#### Records for this task

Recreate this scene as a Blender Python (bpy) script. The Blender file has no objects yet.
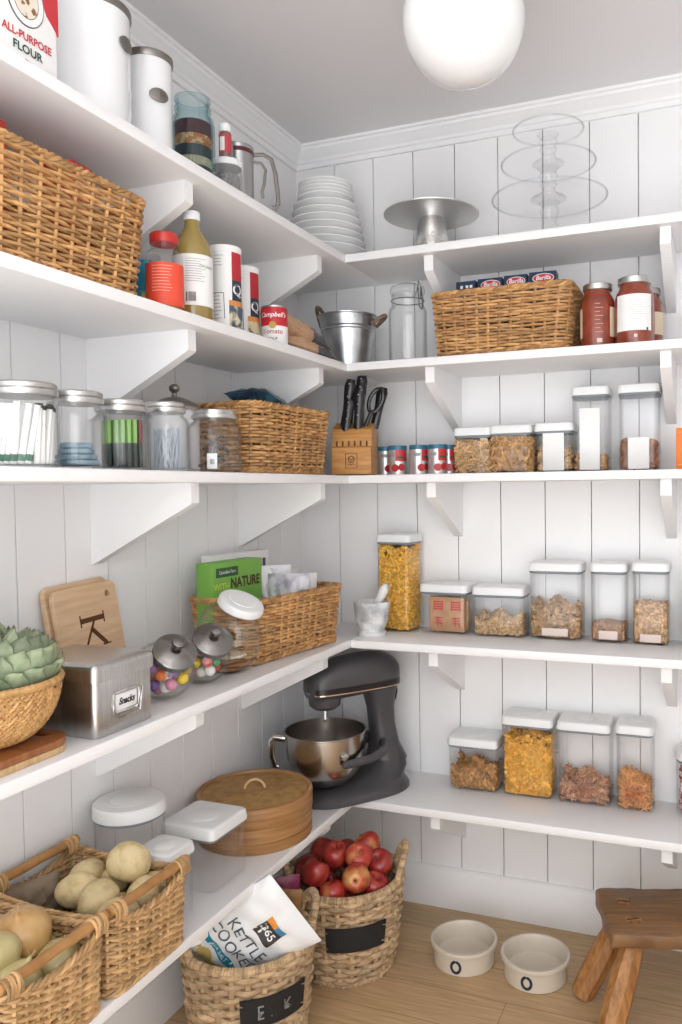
import bpy, math, random
import numpy as np
from mathutils import Matrix, Vector
random.seed(7); rng = np.random.default_rng(7)
PI = math.pi
sc = bpy.context.scene
C = sc.collection

# ------------------------------------------------------------------ camera, light, exposure
def setup_view():
    cam = bpy.data.cameras.new('camera'); co = bpy.data.objects.new('camera', cam); C.objects.link(co)
    yaw, pitch, roll = 0.3625, -0.0311, -0.0121
    right = Vector((math.cos(yaw), math.sin(yaw), 0)); fwd = Vector((-math.sin(yaw), math.cos(yaw), 0)); up = Vector((0, 0, 1))
    f2 = fwd*math.cos(pitch)+up*math.sin(pitch); u2 = up*math.cos(pitch)-fwd*math.sin(pitch)
    r3 = right*math.cos(roll)+u2*math.sin(roll); u3 = u2*math.cos(roll)-right*math.sin(roll)
    M = Matrix((r3, u3, -f2)).transposed().to_4x4(); M.translation = (1.3192, -2.3648, 1.3237)
    co.matrix_world = M
    cam.sensor_fit = 'AUTO'; cam.sensor_width = 36; cam.lens = 798.94/1024*36
    cam.shift_x = -(419.01-341)/1024; cam.shift_y = (514.23-512)/1024
    cam.clip_start = .02
    sc.camera = co
setup_view()
wd = bpy.data.worlds.new('world'); sc.world = wd; wd.use_nodes = True
wd.node_tree.nodes['Background'].inputs[0].default_value = (.955, .975, 1, 1)
_n = wd.node_tree.nodes; _l = wd.node_tree.links
_tc = _n.new('ShaderNodeTexCoord'); _sx = _n.new('ShaderNodeSeparateXYZ'); _l.new(_tc.outputs['Generated'], _sx.inputs[0])
_mr = _n.new('ShaderNodeMapRange'); _mr.inputs[1].default_value = -.5; _mr.inputs[2].default_value = .5; _mr.inputs[3].default_value = 4.3; _mr.inputs[4].default_value = 2.3  # extra brightness added below the horizon to lift ceiling and shelf undersides
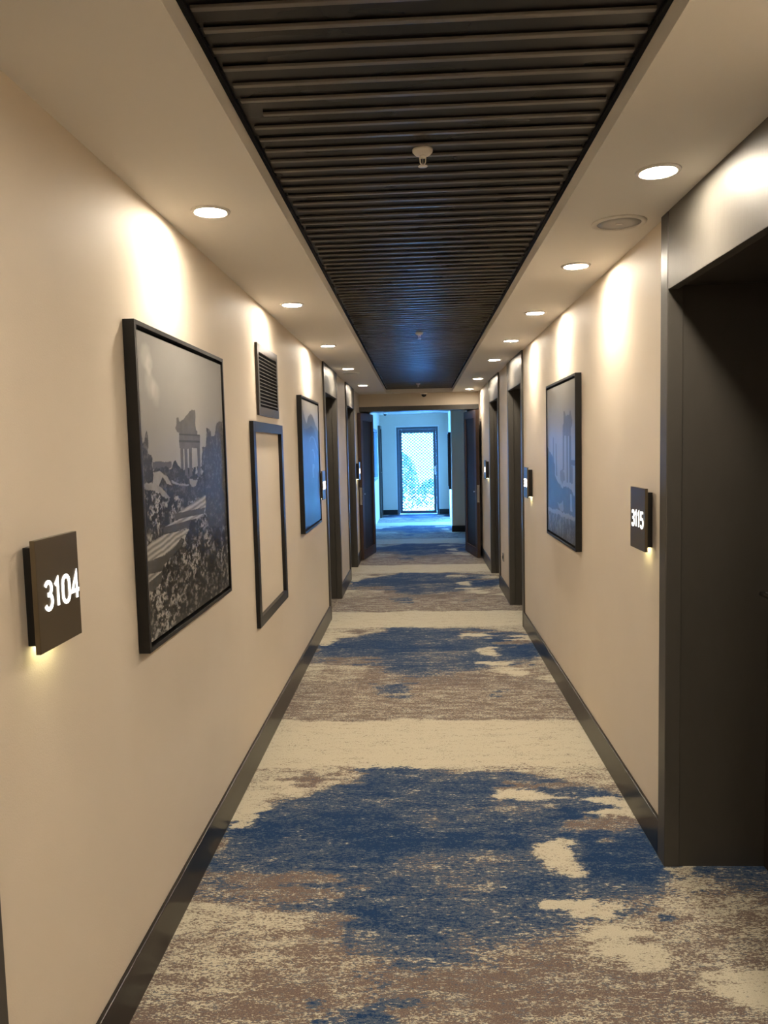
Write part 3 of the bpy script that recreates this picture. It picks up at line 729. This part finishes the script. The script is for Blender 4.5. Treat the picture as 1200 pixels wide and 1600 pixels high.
# ------------------------------------------------------------------ louvred grille, framed wall panel, socket, lobby picture
root = empty('ventilation_grille', (XL, 4.28, 1.742)); tag(root, 'black louvred ventilation grille high on the left wall above the empty frame', 'air grille')
bm = newbm(); h, H = .285, .374
box(bm, 0.0005, .014, -h, -h + .035, 0, H, .001); box(bm, 0.0005, .014, h - .035, h, 0, H, .001)
box(bm, 0.0005, .014, -h + .035, h - .035, 0, .045, .001); box(bm, 0.0005, .014, -h + .035, h - .035, H - .045, H, .001)
obj('grille_frame', bm, M_DKMETAL, root)
bm = newbm(); box(bm, .0005, .003, -h + .035, h - .035, .045, H - .045); obj('dark_backing', bm, M_VOID, root)
for k in range(14):
    bm = newbm(); z = .062 + k * .0192
    M = Matrix.Translation((.0085, 0, z)) @ Matrix.Rotation(math.radians(28), 4, 'Y')
    box(bm, -.0065, .0045, -h + .036, h - .036, -.0007, .0007, 0, M); box(bm, .0115, .0130, -h + .036, h - .036, z - .0042, z - .0012); obj('louvre', bm, M_LIP, root)
bm = newbm(); lathe(bm, [(0, .003), (.004, .002), (.005, 0), (0, 0)], 12, Matrix.Translation((.014, h - .018, .19)) @ Matrix.Rotation(PI / 2, 4, 'Y')); obj('screw', bm, M_STEEL, root)
root = empty('panel_frame', (XL, 4.215, .656)); tag(root, 'tall empty black frame around bare wallpaper below the grille', 'frame')
h, H, F = .415, 1.048, .052
for nm, y0, y1, z0, z1 in (('stile', -h, -h + F, 0, H), ('stile', h - F, h, 0, H), ('rail', -h + F, h - F, 0, F), ('rail', -h + F, h - F, H - F, H)):
    bm = newbm(); box(bm, .0005, .021, y0, y1, z0, z1, .0012); obj(nm, bm, M_BLACK, root)
root = empty('wall_socket', (XR, 8.08, .38)); tag(root, 'small wall socket with dark insert low on the right wall', 'socket')
bm = newbm(); box(bm, -.010, -.0005, -.043, .043, -.043, .043, .003); obj('cover_plate', bm, M_STEEL, root)
bm = newbm(); lathe(bm, [(0, .004), (.018, .004), (.022, .0), (0, 0)], 24, Matrix.Translation((-.010, 0, 0)) @ Matrix.Rotation(-PI / 2, 4, 'Y')); obj('socket_insert', bm, M_VOID, root)
fx = lambda y: .612 + (y - 14.07) * (.103 / 3.93)
root = empty('lobby_picture', (fx(14.9), 14.9, .76), -math.atan(.103 / 3.93)); tag(root, 'dark framed picture seen edge-on on the right lobby wall', 'framed picture')
bm = newbm()
for y0, y1, z0, z1 in ((-.45, -.43, 0, 1.07), (.43, .45, 0, 1.07), (-.43, .43, 0, .02), (-.43, .43, 1.05, 1.07)): box(bm, -.05, -.001, y0, y1, z0, z1, .001)
obj('frame', bm, M_BLACK, root)
bm = newbm(); box(bm, -.035, -.001, -.43, .43, .02, 1.05); obj('dark_panel', bm, M_VOID, root)

# ------------------------------------------------------------------ daylight and camera
w = bpy.data.worlds.new('sky'); bpy.context.scene.world = w; w.use_nodes = True
bg = w.node_tree.nodes['Background']; bg.inputs['Color'].default_value = (*SKY_C, 1); 
wn = w.node_tree
tc = wn.nodes.new('ShaderNodeTexCoord'); sx = wn.nodes.new('ShaderNodeSeparateXYZ'); mr = wn.nodes.new('ShaderNodeMapRange')
wn.links.new(tc.outputs['Generated'], sx.inputs[0]); wn.links.new(sx.outputs['Z'], mr.inputs['Value'])
# overcast sky: dim at the horizon, several times brighter higher up
mr.inputs['From Min'].default_value = .05; mr.inputs['From Max'].default_value = .45
mr.inputs['To Min'].default_value = SKY_S * .15; mr.inputs['To Max'].default_value = SKY_S * 1.3
wn.links.new(mr.outputs['Result'], bg.inputs['Strength'])
def portal(loc, rot, sx, sy):
    ld = bpy.data.lights.new('daylight_portal', 'AREA'); ld.shape = 'RECTANGLE'; ld.size = sx; ld.size_y = sy; ld.cycles.is_portal = True
    o = bpy.data.objects.new('daylight_portal', ld); COL.objects.link(o); o.location = loc; o.rotation_euler = rot
portal((-.006, 18.24, 1.0), (-PI / 2, 0, 0), .97, 2.04)
portal((-1.10, 15.925, 1.43), (0, -PI / 2, 0), 1.06, 1.45)
cam = bpy.data.cameras.new('camera'); co = bpy.data.objects.new('camera', cam); COL.objects.link(co)
R = [[0.9987637786145901, 0.020274904705876177, 0.045385490706544664], [0.043557498179644466, 0.08296666319932279, -0.9955999583918735], [-0.02395117700315541, 0.996346054860829, 0.08198097391118103]]
co.matrix_world = Matrix([R[0] + [0], R[1] + [0], R[2] + [1.55], [0, 0, 0, 1]])
cam.sensor_fit = 'VERTICAL'; cam.sensor_height = 36; cam.lens = 27.0; cam.clip_start = .02
sc = bpy.context.scene; sc.camera = co
sc.view_settings.view_transform = 'Standard'; sc.view_settings.look = 'None'; sc.view_settings.gamma = 1
sc.view_settings.use_curve_mapping = False; sc.view_settings.exposure = EXPO
sc.cycles.use_denoising = True
sc.cycles.max_bounces = 10; sc.cycles.diffuse_bounces = 6; sc.cycles.glossy_bounces = 4
sc.cycles.sample_clamp_indirect = 8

########

- _Directions for this task_
Copy everything in the records above except the pictures, exactly as written.

- _Written solution_
Recreate this scene as a Blender Python (bpy) script. The Blender file has no objects yet.
import bpy, math, random
import numpy as np
from mathutils import Matrix, Vector
random.seed(7); rng = np.random.default_rng(7)
PI = math.pi
sc = bpy.context.scene
C = sc.collection

# ------------------------------------------------------------------ camera, light, exposure
def setup_view():
    cam = bpy.data.cameras.new('camera'); co = bpy.data.objects.new('camera', cam); C.objects.link(co)
    yaw, pitch, roll = 0.3625, -0.0311, -0.0121
    right = Vector((math.cos(yaw), math.sin(yaw), 0)); fwd = Vector((-math.sin(yaw), math.cos(yaw), 0)); up = Vector((0, 0, 1))
    f2 = fwd*math.cos(pitch)+up*math.sin(pitch); u2 = up*math.cos(pitch)-fwd*math.sin(pitch)
    r3 = right*math.cos(roll)+u2*math.sin(roll); u3 = u2*math.cos(roll)-right*math.sin(roll)
    M = Matrix((r3, u3, -f2)).transposed().to_4x4(); M.translation = (1.3192, -2.3648, 1.3237)
    co.matrix_world = M
    cam.sensor_fit = 'AUTO'; cam.sensor_width = 36; cam.lens = 798.94/1024*36
    cam.shift_x = -(419.01-341)/1024; cam.shift_y = (514.23-512)/1024
    cam.clip_start = .02
    sc.camera = co
setup_view()
wd = bpy.data.worlds.new('world'); sc.world = wd; wd.use_nodes = True
wd.node_tree.nodes['Background'].inputs[0].default_value = (.955, .975, 1, 1)
_n = wd.node_tree.nodes; _l = wd.node_tree.links
_tc = _n.new('ShaderNodeTexCoord'); _sx = _n.new('ShaderNodeSeparateXYZ'); _l.new(_tc.outputs['Generated'], _sx.inputs[0])
_mr = _n.new('ShaderNodeMapRange'); _mr.inputs[1].default_value = -.5; _mr.inputs[2].default_value = .5; _mr.inputs[3].default_value = 4.3; _mr.inputs[4].default_value = 2.3  # extra brightness added below the horizon to lift ceiling and shelf undersides
Write part 3 of the bpy script that recreates this picture. It picks up at line 729. This part finishes the script. The script is for Blender 4.5. Treat the picture as 1200 pixels wide and 1600 pixels high.
# ------------------------------------------------------------------ louvred grille, framed wall panel, socket, lobby picture
root = empty('ventilation_grille', (XL, 4.28, 1.742)); tag(root, 'black louvred ventilation grille high on the left wall above the empty frame', 'air grille')
bm = newbm(); h, H = .285, .374
box(bm, 0.0005, .014, -h, -h + .035, 0, H, .001); box(bm, 0.0005, .014, h - .035, h, 0, H, .001)
box(bm, 0.0005, .014, -h + .035, h - .035, 0, .045, .001); box(bm, 0.0005, .014, -h + .035, h - .035, H - .045, H, .001)
obj('grille_frame', bm, M_DKMETAL, root)
bm = newbm(); box(bm, .0005, .003, -h + .035, h - .035, .045, H - .045); obj('dark_backing', bm, M_VOID, root)
for k in range(14):
    bm = newbm(); z = .062 + k * .0192
    M = Matrix.Translation((.0085, 0, z)) @ Matrix.Rotation(math.radians(28), 4, 'Y')
    box(bm, -.0065, .0045, -h + .036, h - .036, -.0007, .0007, 0, M); box(bm, .0115, .0130, -h + .036, h - .036, z - .0042, z - .0012); obj('louvre', bm, M_LIP, root)
bm = newbm(); lathe(bm, [(0, .003), (.004, .002), (.005, 0), (0, 0)], 12, Matrix.Translation((.014, h - .018, .19)) @ Matrix.Rotation(PI / 2, 4, 'Y')); obj('screw', bm, M_STEEL, root)
root = empty('panel_frame', (XL, 4.215, .656)); tag(root, 'tall empty black frame around bare wallpaper below the grille', 'frame')
h, H, F = .415, 1.048, .052
for nm, y0, y1, z0, z1 in (('stile', -h, -h + F, 0, H), ('stile', h - F, h, 0, H), ('rail', -h + F, h - F, 0, F), ('rail', -h + F, h - F, H - F, H)):
    bm = newbm(); box(bm, .0005, .021, y0, y1, z0, z1, .0012); obj(nm, bm, M_BLACK, root)
root = empty('wall_socket', (XR, 8.08, .38)); tag(root, 'small wall socket with dark insert low on the right wall', 'socket')
bm = newbm(); box(bm, -.010, -.0005, -.043, .043, -.043, .043, .003); obj('cover_plate', bm, M_STEEL, root)
bm = newbm(); lathe(bm, [(0, .004), (.018, .004), (.022, .0), (0, 0)], 24, Matrix.Translation((-.010, 0, 0)) @ Matrix.Rotation(-PI / 2, 4, 'Y')); obj('socket_insert', bm, M_VOID, root)
fx = lambda y: .612 + (y - 14.07) * (.103 / 3.93)
root = empty('lobby_picture', (fx(14.9), 14.9, .76), -math.atan(.103 / 3.93)); tag(root, 'dark framed picture seen edge-on on the right lobby wall', 'framed picture')
bm = newbm()
for y0, y1, z0, z1 in ((-.45, -.43, 0, 1.07), (.43, .45, 0, 1.07), (-.43, .43, 0, .02), (-.43, .43, 1.05, 1.07)): box(bm, -.05, -.001, y0, y1, z0, z1, .001)
obj('frame', bm, M_BLACK, root)
bm = newbm(); box(bm, -.035, -.001, -.43, .43, .02, 1.05); obj('dark_panel', bm, M_VOID, root)

# ------------------------------------------------------------------ daylight and camera
w = bpy.data.worlds.new('sky'); bpy.context.scene.world = w; w.use_nodes = True
bg = w.node_tree.nodes['Background']; bg.inputs['Color'].default_value = (*SKY_C, 1); 
wn = w.node_tree
tc = wn.nodes.new('ShaderNodeTexCoord'); sx = wn.nodes.new('ShaderNodeSeparateXYZ'); mr = wn.nodes.new('ShaderNodeMapRange')
wn.links.new(tc.outputs['Generated'], sx.inputs[0]); wn.links.new(sx.outputs['Z'], mr.inputs['Value'])
# overcast sky: dim at the horizon, several times brighter higher up
mr.inputs['From Min'].default_value = .05; mr.inputs['From Max'].default_value = .45
mr.inputs['To Min'].default_value = SKY_S * .15; mr.inputs['To Max'].default_value = SKY_S * 1.3
wn.links.new(mr.outputs['Result'], bg.inputs['Strength'])
def portal(loc, rot, sx, sy):
    ld = bpy.data.lights.new('daylight_portal', 'AREA'); ld.shape = 'RECTANGLE'; ld.size = sx; ld.size_y = sy; ld.cycles.is_portal = True
    o = bpy.data.objects.new('daylight_portal', ld); COL.objects.link(o); o.location = loc; o.rotation_euler = rot
portal((-.006, 18.24, 1.0), (-PI / 2, 0, 0), .97, 2.04)
portal((-1.10, 15.925, 1.43), (0, -PI / 2, 0), 1.06, 1.45)
cam = bpy.data.cameras.new('camera'); co = bpy.data.objects.new('camera', cam); COL.objects.link(co)
R = [[0.9987637786145901, 0.020274904705876177, 0.045385490706544664], [0.043557498179644466, 0.08296666319932279, -0.9955999583918735], [-0.02395117700315541, 0.996346054860829, 0.08198097391118103]]
co.matrix_world = Matrix([R[0] + [0], R[1] + [0], R[2] + [1.55], [0, 0, 0, 1]])
cam.sensor_fit = 'VERTICAL'; cam.sensor_height = 36; cam.lens = 27.0; cam.clip_start = .02
sc = bpy.context.scene; sc.camera = co
sc.view_settings.view_transform = 'Standard'; sc.view_settings.look = 'None'; sc.view_settings.gamma = 1
sc.view_settings.use_curve_mapping = False; sc.view_settings.exposure = EXPO
sc.cycles.use_denoising = True
sc.cycles.max_bounces = 10; sc.cycles.diffuse_bounces = 6; sc.cycles.glossy_bounces = 4
sc.cycles.sample_clamp_indirect = 8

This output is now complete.